Alan Davidson: the acme of the Australian cricketer
From out of the bush near Gosford, Alan Davidson was an athletic, attacking all-rounder, who bowled fast, hit hard and caught unerringly.
First a favourite personal memory of Alan Davidson, who has died, aged 92. In London ten years ago, I attended an International Cricket Council Awards, where Davo was added to its Hall of Fame in the company of the towering, saturnine Curtly Ambrose and wiry, wily Belinda Clark.
They flanked Davo like the most unlikely honour guard, and how he loved it, the audience also: there was all cricket here, and you could see them chatting away like long separated friends. Which was very Davo – the only people who weren’t his mates were those he hadn’t yet met.
A bit later I was asked, at short notice, to interview Davo on stage. I hadn’t the scrap of a note, but needn’t have worried: we could still be talking. Not only were his cricket anecdotes sharp and funny, but he recreated the London of the 1950s, as he had first found it, to the extent that you half expected the picture to dissolve and to find yourself back there.
Alan Davidson was the acme of the Australian cricketer: from out of the bush near Gosford, an athletic, attacking all-rounder, who bowled fast, hit hard and caught unerringly. He was steeped in the game by a cricket-loving timber-cutter grandfather born in the year Australia first toured England, the bold, bare-headed drives of his career a testament to the strength of the old man’s admonition to ‘play with a straight bat’.
He laid out his own pitch on a hillside, flattening the turf with a mattock, wheeling away for hours at stumps fashioned from gumsticks. He learned to throw by challenging himself to hurl oranges fallen prematurely from a tree towards a railway line 100m away.
One attribute in particular made him unusual: Davidson was left-handed. There was in his era simply nobody comparable. He was quick. His run-up was economical, his action beautifully fluid, his swing abrupt and late. At his peak, he was like Ben Lexcen’s wing-tipped keel – a unique and somehow inimitable Australia advantage.
The peak, to be true, was a while coming. Davidson’s career splits visibly into two, his first dozen Tests being only a loose translation of his talents: 317 runs at less than 19, 16 wickets at 34.
So reticent was Davo, it’s possible he was inhibited by playing alongside cricketers he never ceased to revere: Keith Miller, Ray Lindwall, Arthur Morris, Lindsay Hassett. He certainly suffered from a captain, Ian Johnson, who saw in him a left-arm slow bowler in the making, at a time when they were thin on the ground.
It wasn’t until all the foregoing had exited that, suddenly, Davidson fulfilled the prophecy of Sir Donald Bradman, who after seeing him the first time thought he had ‘the greatest potential in Australia’.

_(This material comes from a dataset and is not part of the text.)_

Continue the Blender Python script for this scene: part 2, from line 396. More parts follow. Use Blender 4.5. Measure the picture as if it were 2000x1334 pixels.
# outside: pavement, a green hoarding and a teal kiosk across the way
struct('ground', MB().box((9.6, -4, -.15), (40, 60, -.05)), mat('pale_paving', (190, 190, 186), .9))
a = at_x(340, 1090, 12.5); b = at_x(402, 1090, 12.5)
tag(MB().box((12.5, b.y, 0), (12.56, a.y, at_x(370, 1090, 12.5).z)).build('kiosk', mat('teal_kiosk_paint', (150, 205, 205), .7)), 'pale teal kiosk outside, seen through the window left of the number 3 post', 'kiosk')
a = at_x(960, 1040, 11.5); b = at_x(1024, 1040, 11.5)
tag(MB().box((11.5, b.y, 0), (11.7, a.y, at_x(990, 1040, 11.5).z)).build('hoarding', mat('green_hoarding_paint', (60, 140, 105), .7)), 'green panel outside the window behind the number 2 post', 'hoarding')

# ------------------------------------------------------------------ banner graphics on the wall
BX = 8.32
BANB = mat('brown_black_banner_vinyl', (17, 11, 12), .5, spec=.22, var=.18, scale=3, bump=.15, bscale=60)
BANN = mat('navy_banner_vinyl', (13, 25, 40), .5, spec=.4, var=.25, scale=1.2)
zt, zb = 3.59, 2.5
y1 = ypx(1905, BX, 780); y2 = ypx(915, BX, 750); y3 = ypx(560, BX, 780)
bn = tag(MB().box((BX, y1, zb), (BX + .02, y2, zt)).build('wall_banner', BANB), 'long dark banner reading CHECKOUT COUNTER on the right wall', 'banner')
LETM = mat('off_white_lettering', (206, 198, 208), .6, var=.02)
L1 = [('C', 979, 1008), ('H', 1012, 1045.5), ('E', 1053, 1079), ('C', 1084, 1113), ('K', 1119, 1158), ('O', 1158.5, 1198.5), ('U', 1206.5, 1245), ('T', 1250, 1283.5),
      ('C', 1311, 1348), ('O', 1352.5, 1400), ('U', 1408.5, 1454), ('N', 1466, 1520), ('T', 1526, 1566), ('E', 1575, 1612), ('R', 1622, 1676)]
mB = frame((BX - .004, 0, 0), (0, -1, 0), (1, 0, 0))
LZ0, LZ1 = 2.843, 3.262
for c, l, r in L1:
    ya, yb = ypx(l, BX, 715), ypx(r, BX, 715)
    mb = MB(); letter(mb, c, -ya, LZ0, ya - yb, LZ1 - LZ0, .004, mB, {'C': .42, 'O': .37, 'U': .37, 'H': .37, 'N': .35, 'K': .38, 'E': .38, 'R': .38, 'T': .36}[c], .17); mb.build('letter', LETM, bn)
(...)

In his last thirty-two Tests, starting with the 1957-8 tour of South Africa, Davidson made 1011 runs at 27.3 and claimed 170 at 19.2, in all countries and climes. On dustbowls in India and matting pitches in Pakistan, Davidson took 41 wickets at 18.
Ashes Tests, of course, were the acid test, and on English batting at Melbourne in 1959, Lord’s in 1961 and Sydney in 1963 he acted like a universal solvent.
The English playwright Ben Travers, whose cricket watching spanned eight decades, grudgingly thought Davidson peerless: ‘From my seat in a stand as an England supporter, no Australian fast bowler – McDonald, Gregory, Lindwall, Keith Miller, even Lillee – ever put the wind up me as Alan Davidson did … No fast bowler in Tests against England ever kept my behind so agitated in its seat.’
The playing career, of course, ended fifty-eight years ago, and it may seem strange to still be extolling someone whose sporting prime is so long past, who went on living in the vicinity of the Strathfield branch of the Commonwealth Bank where he first worked on coming to the smoke. But if you were part of the cricket community, you also knew Davo as the guy who kept giving back, the epitome of the voluntary administrator and tireless enthusiast.
Davidson was still the patron of Cricket New South Wales, where he was president for thirty-three years without ever accepting a penny, his diary always virtually blacked out with cricket functions, where he may have eaten more rubber chicken than any Australian of his generation. How many glad hands of slightly starstruck followers did he shake down the decades?
Youth cricket was his great passion: the shield bearing his name, which involves 400 schools across New South Wales, lays claim to being the largest competition of its kind in the world. The first steps of a career, he thought, were always formative. Davo could recite from memory a letter his old headmaster sent in 1949 on the event of his selection was for the NSW second XI, wishing him ‘an honourable and successful career in the best of all games’.
‘I feel sure you have enough balance in your make-up not to allow success to go to your head and turn you into that most hateful of beings – a sporting snob,’ said the headmaster. ‘He who bears his honours with modesty, and behaves himself as a good sportsman should, is the one whom we admire.
‘Play the game, Alan, in the best traditions of sportsmanship.’ And he did.